## Exercise description
Copy all lines below containing "wide".

--- Data block ---

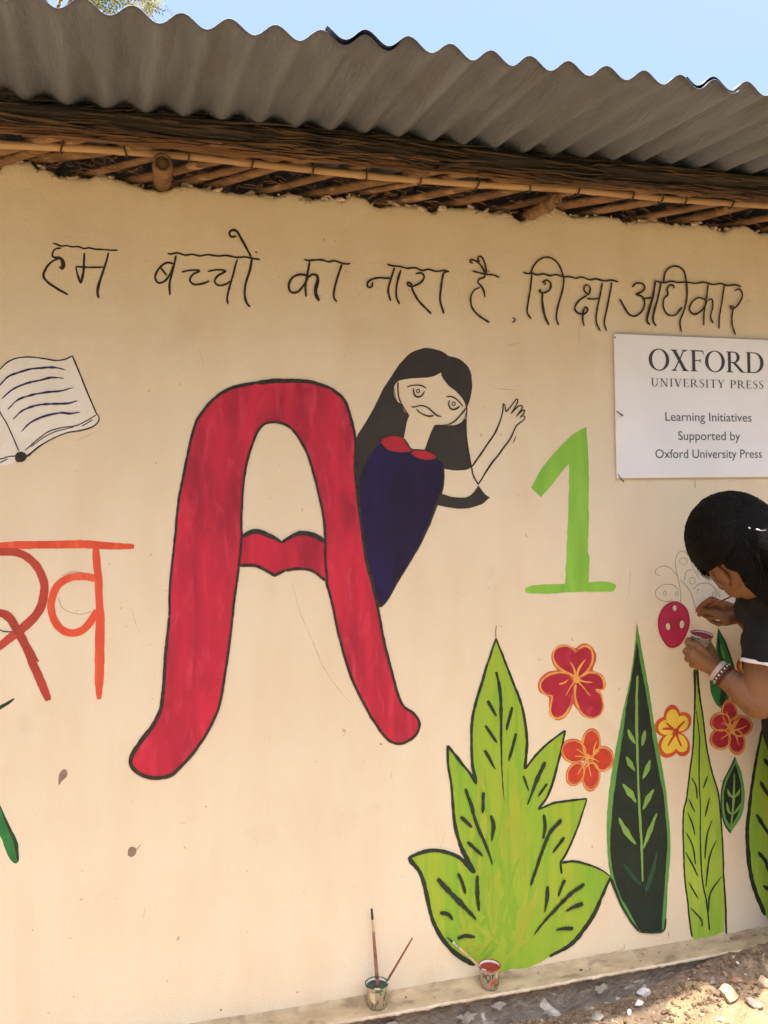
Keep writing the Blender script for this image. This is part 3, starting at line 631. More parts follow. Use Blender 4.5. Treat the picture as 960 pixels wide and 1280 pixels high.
p.ell(*fr([(350,402)])[0], 4.2, 4.6); p.build('stamens', m_yel, fl)
flower(fr, [(462,850,100,66,97), (316,918,92,82,20), (560,982,78,88,0), (332,1108,62,86,25), (462,1128,62,104,4)], m_edge, m_pet2,
       [[(425,960),(385,930),(350,908)], [(425,965),(370,960),(335,960)], [(425,975),(395,1030),(358,1092)], [(430,975),(440,1040),(455,1105)], [(435,970),(480,980),(515,1005)], [(470,945),(480,890),(495,850)], [(480,945),(500,930),(515,920)]], m_yel, (428,963), 3.6, 'orange red painted flower with yellow edging, lower of two beside the lime plant', ring=m_yel)
U = T(740, 760, 4.3636)
flower(U, [(433,585,43,64,2), (392,645,56,50,0), (492,618,46,58,38), (412,760,52,66,25), (488,755,44,62,-22)], m_oran, m_yel2,
       [[(455,672),(475,645),(505,615)], [(455,675),(435,710),(412,750)], [(440,662),(410,658),(378,660)], [(445,665),(425,645),(400,625)], [(455,680),(468,715),(485,755)]], m_pet2, (455,672), 3.6, 'yellow painted flower with orange outline between the two tall leaves', inner=.76, sw=2.2)
flower(U, [(748,560,42,72,-8), (692,615,56,50,0), (812,640,66,56,-10), (690,722,56,56,0), (790,738,46,68,-8)], m_edge, m_pet1,
       [[(760,665),(745,610),(728,560)], [(762,660),(775,615),(782,580)], [(765,665),(810,655),(840,640)], [(765,672),(785,700),(795,745)], [(755,668),(735,640),(705,625)], [(755,675),(720,700),(700,712)], [(768,660),(790,620),(806,592)]], m_yel, (762,668), 3.2, 'crimson painted flower with yellow stamens below the painting woman\'s elbow', ring=m_yel)
flower(U, [(822,308,38,40,0), (868,290,38,42,0), (905,330,42,38,0), (885,382,40,44,0), (832,368,40,36,-30)], m_oran, m_yel2, [[(860,340),(840,325),(825,315)], [(860,342),(870,320),(872,300)]], m_pet2, (862,342), 3, 'yellow painted flower with orange outline half hidden by her arm', inner=.68)

# leaves on the right
Y2 = 872.7
p = Paint(.0008).poly(U([(686,108,'c'),(720,180),(760,270),(785,360),(765,450),(722,536),(690,537),(655,480),(642,400),(668,300),(678,200)]))
o = p.build('painted_leaf', m_mgr, wall, 'dark green painted leaf behind the painting woman\'s wrist')
Paint(.0014).line(U([(686,110),(722,180),(755,270),(780,360)]), [1, 2.4, 2.4, 2]).line(U([(690,140),(700,260),(730,350),(720,440),(705,530)]), [1, 4, 7, 9, 6]).build('shade_stroke', m_dgr, o)
Paint(.0022).line(U([(700,200),(712,240),(722,280)]), [1.5, 4, 2]).build('light_stroke', m_rim, o)
p = Paint(.0030).poly(U([(243,78,'c'),(275,250),(310,450),(340,640),(370,800),(400,980),(410,1072),(425,1222),(426,1352),(412,1522),(402,1700),(385,1762,'c'),(290,1770),(250,1757),(200,1692),(150,1602),(105,1482),(85,1352),(80,1172),(92,1002),(115,850),(145,680),(175,530),(210,370),(235,180)]))
dl = p.build('painted_leaf', m_rim, wall, 'tall bottle green pointed leaf with lighter rim, tallest of the painted leaves')
Paint(.0036).poly(U([(245,180,'c'),(270,340),(300,500),(330,700),(355,850),(385,1000),(400,1122),(410,1292),(396,1492),(382,1702),(380,1763,'c'),(292,1765),(257,1752),(200,1652),(150,1562),(115,1452),(98,1312),(105,1152),(120,1002),(140,860),(165,700),(185,540),(215,380)])).build('dark_centre', m_bott, dl)
p = Paint(.0042).line(U([(246,368),(241,550),(245,750),(252,1000),(262,1172),(270,1322),(275,1492)]), [2.6, 3.6, 3.2, 2.4, 3, 3, 2])
for pts, w in (([(195,660),(213,705),(235,742)], 6), ([(288,665),(280,705),(270,752)], 6), ([(185,808),(205,848),(232,888)], 7), ([(315,828),(298,880),(275,932)], 7), ([(165,958),(200,1000),(238,1060)], 8), ([(335,988),(305,1035),(275,1098)], 7.5), ([(145,1142),(185,1220),(238,1288)], 7.5), ([(352,1118),(318,1200),(276,1312)], 6)):
    p.line(U(pts), [w * .35, w, w * .3], taper=(.3, .2))
p.build('leaflets', m_vein, dl)
Paint(.0064).line(U([(170,1395),(215,1455),(268,1512)]), [3, 6, 3], taper=(.3, .2)).line(U([(352,1330),(325,1440),(290,1545)]), [2, 5.5, 5], taper=(.2, .3)).build('faint_leaflets', mat('faint_leaf', P(52, 84, 50, KR), P(44, 70, 44, KR), scale=20), dl)
Paint(.0070).line(U([(103,1476),(150,1600),(200,1692),(252,1760)]), [4, 3, 2.4, 3]).line(U([(252,1760),(290,1768),(383,1760),(402,1690)]), 2).build('outline', m_oline, dl)
tl = [(559,335),(561,480),(556,620),(550,760),(532,900),(515,1040),(500,1100),(496,1202),(500,1352),(505,1472),(520,1592),(535,1732),(545,1793)]
tr_ = [(732,1793),(728,1632),(718,1472),(712,1292),(700,1122),(688,1010),(655,900),(625,760),(605,600),(585,470),(573,335)]
p = Paint(.0012).poly(U(tl[:-1] + [(546,1793,'c'),(556,1818,'c'),(640,1795),(722,1766,'c')] + tr_[1:])); nl = p.build('painted_leaf', m_lime2, wall, 'slim lime green painted leaf right of the dark one')
p = Paint(.0018).line(U(tl), [3.5, 2.2, 2, 2, 2, 2, 2, 2, 2.4]).line(U(tr_), [2.4, 2.4, 2, 2, 2, 2, 2, 3.5]).line(U([(568,560),(584,700),(583,850),(585,1000),(590,1072),(590,1272),(600,1472),(625,1612),(640,1757)]), [1, 1.6, 1.6, 1.4, 2, 2, 2])
for pts in ([(540,50),(566,100),(573,172)], [(525,165),(560,240)], [(520,240),(545,300),(560,367)], [(512,350),(549,430),(563,525)], [(508,455),(540,515),(577,590)], [(525,620),(577,712)], [(535,760),(594,825),(598,865)], [(630,40),(605,110)], [(640,158),(615,265)], [(655,280),(625,370),(613,495)], [(678,392),(640,480),(618,650)], [(705,590),(645,680),(632,790)]):
    p.line(U(pts, Y2), [1, 2, 2.2, 1.4], taper=(.3, .5))
p.build('veins', m_oline, nl)
p = Paint(.0012).poly(U([(780,815,'c'),(815,895),(831,990),(832,1052),(810,1142),(755,1226,'c'),(716,1162),(703,1052),(714,952),(755,870)])); sl = p.build('painted_leaf', m_rim, wall, 'small oval dark green painted leaf under the crimson flower')
Paint(.0018).poly(U([(780,850,'c'),(805,930),(814,1030),(800,1110),(756,1190,'c'),(728,1140),(718,1052),(730,960)])).build('dark_centre', m_bott, sl)
p = Paint(.0026).line(U([(775,902),(771,1052),(757,1190)]), [1.5, 3, 1.5])
for pts in ([(738,985),(748,1015),(770,1035)], [(806,985),(795,1010),(772,1035)], [(733,1058),(745,1110),(765,1125)], [(815,1058),(795,1095),(768,1125)]): p.line(U(pts), [1, 3.6, 1.5])
p.build('leaflets', m_vein, sl)
Paint(.0030).line(U([(780,812),(757,865),(716,950),(703,1052),(716,1162),(755,1228)]), [2, 1.6, 1.4, 2]).build('outline', m_oline, sl)
el = [(960,560),(945,620),(920,700),(895,830),(870,980),(858,1092),(845,1202),(850,1332),(865,1452),(892,1552),(943,1675)]
p = Paint(.0012).poly(U([(1010,380)] + el + [(1000,1700),(1080,1560),(1130,1380),(1130,1150),(1100,900),(1050,600)])); rl = p.build('painted_leaf', m_lime2, wall, 'wide lime green painted leaf cut by the right edge')
p = Paint(.0018).line(U([(1010,380)] + el), [2, 3, 3.4, 3.4, 4, 5, 5.4, 5, 5]).line(U([(1010,380),(1050,600),(1100,900),(1130,1150),(1130,1380),(1080,1560),(1000,1700)]), 4)
for pts in ([(950,715),(978,775)], [(935,820),(972,872)], [(917,945),(968,1035)], [(895,1124),(930,1180),(972,1250)], [(905,1330),(945,1380),(962,1440)], [(932,1512),(980,1545)], [(1010,600),(1020,1000),(1010,1500)], [(1090,900),(1040,1000)], [(1100,1100),(1045,1200)], [(1100,1300),(1040,1400)]): p.line(U(pts), [4, 5, 4, 3])
p.build('veins', m_oline, rl)
# red ladybird-like oval and the pencil sketch behind it
v = T(800, 740, 6)
p = Paint(.0022).poly(v([(255,72),(310,90),(350,130),(368,200),(360,270),(330,350),(290,400),(245,417),(200,400),(155,330),(135,250),(145,170),(190,100)]), [v(ellpts(258, 120, 18, 25)), v(ellpts(208, 258, 20, 30, -8)), v(ellpts(312, 243, 20, 33, 5))])
ov = p.build('painted_oval', m_pink, wall, 'pink red painted oval with three pale spots beside the held brush')
p = Paint(.0030).line(v([(255,72),(310,90),(350,130),(368,200),(360,270),(330,350),(290,400),(245,417),(200,400),(155,330),(135,250),(145,170),(190,100)]), .9, closed=True)
for e in (ellpts(258, 120, 18, 25), ellpts(208, 258, 20, 30, -8), ellpts(312, 243, 20, 33, 5)): p.line(v(e), .8, closed=True)
p.build('outline', mat('deep_red', P(120, 30, 40, KR)), ov)
w = T(800, 600, 6); p = Paint(.0006)
for pts in ([(300,960),(305,850),(285,740),(265,620),(285,550),(330,535),(375,590),(400,660),(440,740)], [(290,740),(240,670),(180,645),(125,665),(115,700),(150,720)], [(300,830),(240,785),(160,790),(115,840),(135,890),(200,912),(240,900)], [(300,745),(350,800),(390,870),(415,960)], [(330,760),(345,690),(390,670)], [(400,820),(440,780),(510,775),(560,810),(600,880)], [(430,850),(430,820),(450,820)], [(410,0),(412,60)]):
    p.line(w(pts), .95)
for e in (ellpts(185, 850, 12, 16), ellpts(275, 852, 12, 16), ellpts(390, 755, 22, 26), ellpts(325, 610, 30, 26), ellpts(555, 860, 14, 20)): p.line(w(e), .7, closed=True)
p.build('pencil_sketch', mat('faint_pencil', P(176, 160, 130, KR), P(160, 146, 120, KR), scale=60), wall, 'faint pencil outline of looping petals beside the woman\'s face')
p = Paint(.0005)
for i in range(26):
    x_ = random.uniform(20, 900); y_ = random.uniform(430, 1180); an = random.uniform(-1.9, -1.2) if i % 3 else random.uniform(-.5, .3); l_ = random.uniform(8, 46)
    p.off = .0003; p.line([(x_, y_), (x_ + l_ * .5 * math.cos(an) + random.uniform(-1, 1), y_ + l_ * .5 * math.sin(an)), (x_ + l_ * math.cos(an), y_ + l_ * math.sin(an))], [.3, .6, .2], jit=.6)
p.off = .0003; p.line([(365,728),(375,765),(390,800),(405,835),(428,868),(440,880)], [.4, .7, .5], jit=.5).line([(427,910),(432,915),(428,920)], .9)
p.build('scratches', mat('scratch', P(206, 176, 138), P(190, 158, 122), scale=30), wall)
p = Paint(.0005)
for (x_, y_, r_) in ((430, 913, 2.2), (476, 930, 1.6), (158, 783, .9), (151, 760, .8), (225, 480, .8), (627, 783, .8), (380, 1116, .9), (372, 1240, 1.4), (276, 1262, 1.6), (455, 952, .7), (901, 976, .9), (610, 735, .8), (572, 740, .7)): p.ell(x_, y_, r_, r_ * .8)
p.build('spots', mat('spot', P(214, 184, 146), P(150, 116, 84), scale=22), wall)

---

## Output of the exercise
Keep writing the Blender script for this image. This is part 3, starting at line 631. More parts follow. Use Blender 4.5. Treat the picture as 960 pixels wide and 1280 pixels high.
p = Paint(.0012).poly(U([(1010,380)] + el + [(1000,1700),(1080,1560),(1130,1380),(1130,1150),(1100,900),(1050,600)])); rl = p.build('painted_leaf', m_lime2, wall, 'wide lime green painted leaf cut by the right edge')